Yargıtay Kararı 13. Hukuk Dairesi 2014/3846 E. 2014/17544 K. 03.06.2014 T.

YARGITAY KARARI
DAİRE : 13. Hukuk Dairesi
ESAS NO : 2014/3846
KARAR NO : 2014/17544
KARAR TARİHİ : 03.06.2014

MAHKEMESİ : Afyonkarahisar 2. Asliye Hukuk Mahkemesi (Tüketici Mahkemesi sıfatıyla)
TARİHİ : 25/10/2013
NUMARASI : 2013/540-2013/478

Taraflar arasındaki itirazın iptali davasının yapılan yargılaması sonunda ilamda yazılı nedenlerden dolayı davanın reddine yönelik olarak verilen hükmün süresi içinde taraflar avukatınca temyiz edilmesi üzerine dosya incelendi gereği konuşulup düşünüldü.

KARAR

Davacı, 20.03.2010 ve 14.05.2010 tarihli gayrimenkul satış sözleşmelerine istinaden davalıdan devre mülk hisseleri satın aldığını ve bedelini ödediğini, ancak sözleşme ile vadedilen hususların yerine getirilmediğini, ödediği bedelin tahsili için yaptığı takibe haksız olarak itiraz edildiğini ileri sürerek itirazın iptali ile icra inkar tazminatına karar verilmesini istemiştir.
Davalı, davacıya hisse devrinin yapıldığını, edimlerin yerine getirildiğini ve bu aşamada sözleşmenin geçersizliğini ileri sürmenin iyi niyet kurallarına aykırı olduğunu savunarak davanın reddini dilemiştir.
Mahkemece, bağımsız bölümün tapusunun davacıya devredildiği gerekçesiyle davanın reddine karar verilmiş; hüküm, davacı ve davalı tarafından temyiz edilmiştir.
1-Davacının devre mülk sözleşmesi gereğince ödediği bedelin tahsili için yaptığı takibe itirazın iptali isteği ile açtığı eldeki davada davalı sözleşmenin devre mülk satışına ilişkin değil paylı mülkiyet satışına ilişkin olduğunu ve pay devrinin gerçekleştiğinin anlaşılması karşısında sözleşmenin geçersizliğine dayanılamayacağını savunmuştur.
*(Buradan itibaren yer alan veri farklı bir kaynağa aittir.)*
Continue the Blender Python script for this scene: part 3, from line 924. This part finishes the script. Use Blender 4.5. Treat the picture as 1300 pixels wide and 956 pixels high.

Davaya konu 20.03.2010 ve 14.05.2010 tarihli gayrimenkul satış sözleşmesi başlıklı sözleşmelerin incelmesinde davalı tarafından davacı lehine 10 günlük kullanım hakkı tanınan 1/36 hisseli iki adet gayrimenkulün toplam 15.600.00 TL bedelle satıldığı anlaşılmaktadır. Her ne kadar 20.03.2010 tarihli sözleşmenin antet kısmında da 15. Blok 29 numaralı bağımsız bölümün ve 14.05.2010 tarihli sözleşme de 17.Blok 26. Numaralı bağımsız bölümün davacı adına satışının yapıldığı anlaşılmakta ise de tapu kayıtlarının incelenmesinde tapuya tescil işleminin B blok 3. kat 26 numaralı bağımsız bölüm için yapıldığı ve 7 günlük kullanıma tekabül eden 2/36 hisse olarak tescil edildiği anlaşılmıştır. Bu durumda davalının dava konusu sözleşleşmelerde üzerine düşen yükümlülükleri gereği gibi yerine getirmediği ve davacı yanın sözleşmeyi fesih hakkının doğduğunun kabulü gerekir. Hal böyle olunca; mahkemece, davacının talebinin haklı olduğu gözetilerek davanın kabulü ile davacı adına kayıtlı hisse tapusunun iptaline ve davalı adına tesciline karar verilmesi gerekirken davanın reddine dair yazılı şekilde hüküm tesisi usul ve yasaya aykırı olup bozma nedenidir.
2-Davalının temyiz itirazlarının ise bozma nedenine göre incelenmesine gerek görülmemiştir.
SONUÇ:Yukarıda birinci bentte açıklanan nedenlerle kararın davacı lehine BOZULMASINA, ikinci bentte açıklanan nedenlerle davalı yanın temyiz nedenlerinin incelenmesine yer olmadığına, peşin alınan 24,30 TL harcın istek halinde iadesine, HUMK’nun 440/1 maddesi uyarınca tebliğden itibaren 15 gün içerisinde karar düzeltme yolu açık olmak üzere, 03.06.2014 gününde oybirliğiyle karar verildi.